Pemberontakan kedua datang dari kelompok Mu’awiyah bin Abu Sufyan, kerabat dekat Usman. Di masa Usman, Mu’awiyah diangkat menjadi gubernur di Damaskus. Ketika Ali diangkat manjadi khalifah, Mu’awiyah dipecat karena tidak mau mengakui ke khalifahannya. Oleh karena itu, terjadilah pertempuran antara Ali yang didukung 80.000 pasukan melawan pasukan Mu’awiyah yang didukung 90.000 prajurit. Pertempuran ini disebut “Perang Siffin”, yang melahirkan suatu perdamaian yaitu “at-Tahkim”.

Perundingan damai berlangsung pada bulan Ramadhan 34 H. Setiap pihak menunjuk wakil yang akan menjadi hakim (juru penengah) dalam perundingan. Dari pihak Mu’awiyah ditunjuk Amr bin Ash, sedang dari pihak Ali semula diusulkan Abdullah bin Abbas, tetapi pilihan Ali diprotes oleh sebagian tentaranya dengan alasan bahwa ia adalah kerabat Ali, putra pamannya. Akhirnya dengan berat hati Ali menyetujui Abu Musa al-Asy’ari.

Kedua hakim itu mempunyai watak dan sikap yang sangat berbeda . Amr bin As dikenal pandai dalam mempergunakan siasat dan tipu muslihat, sementara Abu Musa adalah orang yanng lurus, rendah hati, dan mengutamakan kedamaian.

Seusai perundingan, Abu Musa sebagai yang tertua dipersilahkan untuk berbicara lebih dahulu. Maka, sesuai dengan kesepakatan sebelumnya antara mereka berdua, Abu Musa menyatakan pemberhentian Ali dari Jabatannya dan menyerahkan urusan penggantiannya kepada kaum muslimin.Tetapi ketika giliarannya tiba, Amr bin As menyatakan persetujuannya atas pemberhentian Ali dan menetapkan jabatan khalifah bagi Mu’awiyah. Amr bin Ash menyalahi kesepakatan semula yang dibuatnya bersama Abu Musa, yaitu masing-masing menyetujui pemberhentian Ali maupun Mu’awiyah, agar tidak terjadi pertumpahan darah. Perundingan ini meskipun antara Ali dan Mu’awiyah berhenti namun ditahun-tahun kemudian terjadi lagi perang antar keduanya.

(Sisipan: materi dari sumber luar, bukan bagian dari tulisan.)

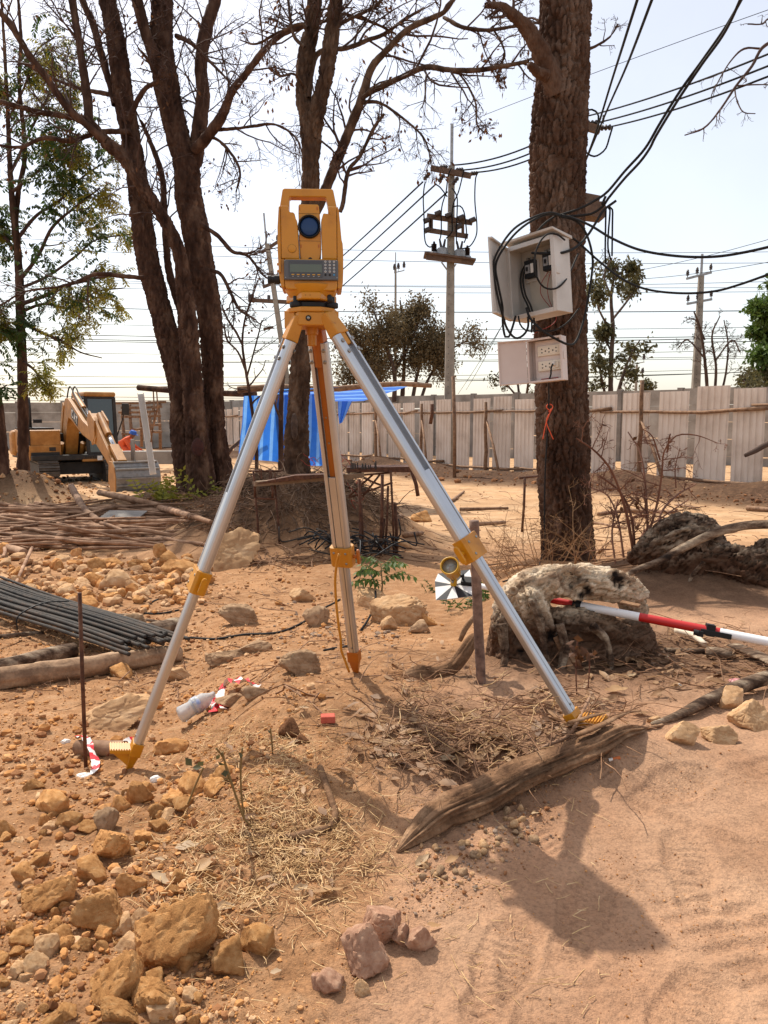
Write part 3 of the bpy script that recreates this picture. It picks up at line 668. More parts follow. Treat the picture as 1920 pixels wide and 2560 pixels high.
def leaves_at(C, g, ln, wd, droop=.3, spread=1.0):
    """one folded rhombus leaf per centre"""
    m = len(C); D = unit(g.normal(0, 1, (m, 3)) * spread + np.array([0, 0, -droop])); U = unit(np.cross(D, g.normal(0, 1, (m, 3)))); Nn = np.cross(D, U)
    l = ln * g.uniform(.6, 1.3, (m, 1)); w = wd * g.uniform(.7, 1.2, (m, 1))
    V = np.stack([C, C + D * l * .45 + U * w * .5 + Nn * w * .12, C + D * l, C + D * l * .45 - U * w * .5 + Nn * w * .12], 1)
    return V.reshape(-1, 3), np.arange(m * 4).reshape(-1, 4)
def pinnate(P0, D0, g, L, npair, ll, lw, droop=.5):
    """compound leaves: paired drooping leaflets along a rachis"""
    m = len(P0); D = unit(D0); P = [P0]
    for i in range(npair): D = unit(D + np.array([0, 0, -.12])); P.append(P[-1] + D * (L / npair)[:, None])
    P = np.stack(P, 1); Vs = []
    for i in range(1, npair + 1):
        T = unit(P[:, i] - P[:, i - 1]); S = unit(np.cross(T, np.array([0, 0, 1.0]) + g.normal(0, .25, (m, 3))))
        for sg in (-1, 1):
            Dl = unit(S * sg + T * .35 + np.array([0, 0, -droop]) + g.normal(0, .15, (m, 3))); U = unit(np.cross(Dl, S * .3 + T)); l = ll * g.uniform(.75, 1.2, (m, 1)); U = unit(T - Dl * (T * Dl).sum(1, keepdims=True))
            C = P[:, i]; Vs.append(np.stack([C, C + Dl * l * .4 + U * lw * .5, C + Dl * l, C + Dl * l * .4 - U * lw * .5], 1))
    V = np.concatenate(Vs).reshape(-1, 3); rach = tubes_batch(P, np.full(P.shape[:2], .0022), 3)
    return V, np.arange(len(V)).reshape(-1, 4), rach
M_dleaf = leafmat('dry_brown_leaf', [srgb(70,44,28), srgb(120,80,48)])
M_gleaf = leafmat('dark_green_leaf', [srgb(38,56,24), srgb(70,92,36)])
M_yleaf = leafmat('yellow_green_leaf', [srgb(120,124,40), srgb(165,150,60)])
M_oleaf = leafmat('olive_leaf', [srgb(72,70,44), srgb(104,98,62)])
M_bleaf = leafmat('fresh_green_leaf', [srgb(56,80,34), srgb(98,120,54)])

def hollow(c, rx, rz, m, t):
    b = bmesh.new(); bmesh.ops.create_icosphere(b, subdivisions=3, radius=1); v = np.array([tuple(x.co) for x in b.verts]); f = np.array([[y.index for y in x.verts] for x in b.faces]); b.free()
    v = v * (1 + .3 * fbm(v * 2.1 + rx * 90, 3, 7))[:, None] * np.array([rx, .035, rz]); obj_np('knot_hole', v + np.array(c), [f], m, t)
def left_tree():
    g = np.random.default_rng(11); d = 11.5
    base = at(500, 1222, d)
    t = thing('bare_tree', 'leafless multi-stemmed dark tree with three thick trunks left of the survey tripod', 'tree', base)
    trunks = [limb([(478,1262,92),(474,1225,70),(464,1161,58),(450,1075,50),(449,987,50),(412,814,56),(367,640,55),(345,463,50),(326,347,46),(308,231,47),(292,115,44),(268,0,39),(250,-90,36)], d, d),
              limb([(505,1262,100),(503,1225,80),(500,1161,68),(492,1075,56),(483,987,52),(470,814,48),(455,670,36),(443,615,32),(408,545,29),(365,480,30),(313,398,34),(262,352,30),(215,298,27)], d - .25, d - .6),
              limb([(566,1262,80),(560,1225,62),(553,1161,54),(540,1075,50),(533,987,50),(527,814,58),(500,650,64),(486,560,64),(474,500,63),(464,405,62),(446,347,56),(428,270,56),(414,200,60),(405,110,52),(406,0,49),(407,-90,46)], d + .1, d + .1)]
    for i, l in enumerate(trunks):
        V, q = bark_tube(l, .026, 60, .030, .055, .17, 30 + i); obj_np('trunk', V, [q], BARK['left'], t)
    br = [([(474,420,36),(490,385,40),(503,290,34),(508,230,32),(502,160,30),(515,75,30),(538,0,28),(552,-80,26)], d + .1, d + .3),
          ([(420,200,34),(395,160,30),(370,100,28),(342,0,26),(330,-60,24)], d, d - .3),
          ([(488,375,28),(515,345,26),(555,290,24),(578,231,20),(606,196,17),(636,156,16),(694,93,14),(770,63,10),(850,45,6)], d, d - 1.2),
          ([(218,302,20),(222,280,22),(212,200,20),(200,120,18),(185,30,18),(172,-60,16)], d - .6, d - .4),
          ([(262,352,22),(225,320,18),(170,270,18),(120,200,17),(75,140,16),(30,68,15),(-20,5,13)], d - .6, d - 1.2),
          ([(215,298,16),(160,290,14),(100,280,13),(50,268,12),(-30,245,11)], d - .6, d - .8),
          ([(290,262,20),(272,200,18),(248,115,18),(232,58,17),(208,5,15),(190,-60,12)], d, d + .3),
          ([(450,770,20),(428,700,20),(418,640,18),(410,520,16),(405,440,14),(382,370,12),(357,312,9),(350,300,6)], d + .2, d + .4),
          ([(500,330,10),(540,325,9),(600,320,7),(636,315,7),(690,312,6),(740,345,5),(760,400,3)], d, d - .8),
          ([(505,360,9),(535,345,8),(575,380,7),(600,430,6),(590,480,4)], d, d - .3),
          ([(440,90,12),(465,100,11),(490,118,9),(520,150,8),(560,190,5),(600,240,3)], d, d - .6),
          ([(320,300,14),(360,225,12),(395,200,10),(370,150,8),(345,120,5)], d - .3, d - .8),
          ([(330,330,14),(250,330,12),(180,352,12),(110,345,11),(50,368,8),(-20,360,6)], d - .2, d - 1.0),
          ([(300,240,12),(240,230,10),(180,215,9),(120,190,7),(60,160,5)], d, d + .6),
          ([(500,560,11),(545,590,11),(580,628,10),(620,640,8),(660,690,5),(690,700,4)], d - .2, d - .5),
          ([(528,675,10),(555,690,9),(585,750,8),(600,775,7),(640,800,4)], d - .1, d - .5),
          ([(360,695,12),(300,690,11),(240,685,10),(190,705,8),(140,718,6),(60,730,5),(0,765,4)], d - .4, d - 1.5)]
    L = [limb(*b) for b in br]
    for i, l in enumerate(L):
        V, q = bark_tube(l, .045, 16, .010, .07, .15, 50 + i, .16); obj_np('branch', V, [q], BARK['left'], t)
    src = [l[1:] for l in L] + [tr[-6:] for tr in trunks]
    tw, ends = twigs(src, g, [(7, .6, .5, .5), (6, .5, .6, .6), (4, .55, .7, .6)], 11, .12, -.02, .0030, maxL=2.6)
    V, q = join(tw); obj_np('twigs', V, [q], BARK['twig'], t, kind='stuff')
    C = ends[g.integers(0, len(ends), 260), -1] + g.normal(0, .05, (260, 3)); C = np.vstack([C, C + g.normal(0, .08, C.shape)])
    V, q = leaves_at(C, g, .075, .035, 1.2); obj_np('dry_leaves', V, [q], M_dleaf, t, False, kind='stuff')
    # hollow on the middle trunk
    h = at(494, 1118, d - .62); hollow(h, .085, .12, mat('dark_hollow', [srgb(52,22,16), srgb(74,36,26)], .9, 20), t)
left_tree()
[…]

Pemberontakan ketiga datang dari aliran Khawarij, yang semula merupakan bagian dari pasukan Ali dalam menumpas pemberontak Mu’awiyah, tetapi kemudian keluar dari barisan Ali karena tidak setuju atas sikap Ali yang menerima tawaran berdamai dari pihak Mu’awiyah. Karena mereka keluar dari barisan Ali, mereka disebut “Khawarij” (orang-orang yang keluar). Jumlah mereka ribuan orang. Dalam keyakinan mereka, Ali adalah Amirulmukminin dan mereka yang setuju untuk bertahkim telah melanggar ajaran agama. Menurut mereka, hanya Tuhan yang berhak menentukan hukum, bukan manusia. Oleh sebab itu, semboyan mereka adalah la hukman illa billah (tidak ada hukum kecuali bagi Allah). Ali bersama pasukannya akhirnya dapat menumpas gerakan mereka, meski tindakannya ini menjadikan terbunuhnya Ali sendiri yang dilakukan oleh orang-orang Khawarij.

Secara diam-diam kaum Khawarij merencanakan untuk membunuh tiga orang yang dianggap sebagai biang keladi perpecahan umat, yaitu Ali, Muawiyah dan Amr bin As. Pembunuhnya ditetapkan tiga orang yaitu : Abdurrahman bin Muljam ditugaskan membunuh Ali di Kufah, Barak bin Abdillah at-Tamimi ditugaskan membunuh Mu’awiyah di Syam dan Amr bin Bakar at-Tamimi ditugaskan membunuh Amr bin As di Mesir. Hanya Ibnu Muljam yang berhasil menunaikan tugasnya. Ia menusuk Ali dengan pedangnya ketika Ali akan salat subuh di Masjid Kufah. Ali menghembuskan nafas terakhir setelah memegang tampuk pimpinan sebagai khalifah selama lebih kurang 5 tahun.